I developed an app a few months back for iOS devices that generates real-time harmonic rich drones. It works fine on newer devices, but it's running into buffer underruns on slower devices. I need to optimize this thing and need some mental help. Here's a super basic overview of what I'm currently doing:
- Create an "Oscillator Bank" that consists of X number of harmonics (simply calculated from a given fundamental frequency. Nothing fancy here.)
- Inside my DAC function that spits out samples to an iOS audio buffer, I call a "GetNextSample()" function that goes through the bank of sine oscillators, calculates the sample for each one and adds them up. Some simple additive synthesis.

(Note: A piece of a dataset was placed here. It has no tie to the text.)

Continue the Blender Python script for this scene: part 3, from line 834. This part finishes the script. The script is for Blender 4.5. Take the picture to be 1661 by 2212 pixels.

- Enjoy the beauty of the drone.
Again, it works great, until it doesn't. I'd like to optimize this thing so I'm not using brute additive synthesis of real-time calculated sine waves. If I limit the number of harmonics ("banks") to 2, it'll work on the older devices. Not cool. On the newer devices, it underruns around 50 harmonics. Not too bad. But if I want to play multiple drones at once to create some chords, that's too much processing power.... so...
- Should I generate waveform tables to just loop through instead of constant calculation? (I assume yes...)
- Should I convert my usage of double-precision floating point to integer based calculations? (I assume yes...)
And my big algorithmic question (being pretty non-mathematical):
- If I use a waveform table, how do I accurately determine how long the wave/table should be?? In my experience developing this app, if I just go to the end of a period (2*PI) and start over again, resetting the phase back to 0, I get a sound artifact, since I'm force offsetting the phase. In other words, I can't guarantee that one period will give me the right results...
Maybe I'm over complicating things... What's the standard way of doing quick, processor friendly real-time synth of multiple added sines?
I'll keep poking around in the meantime.
Thanks!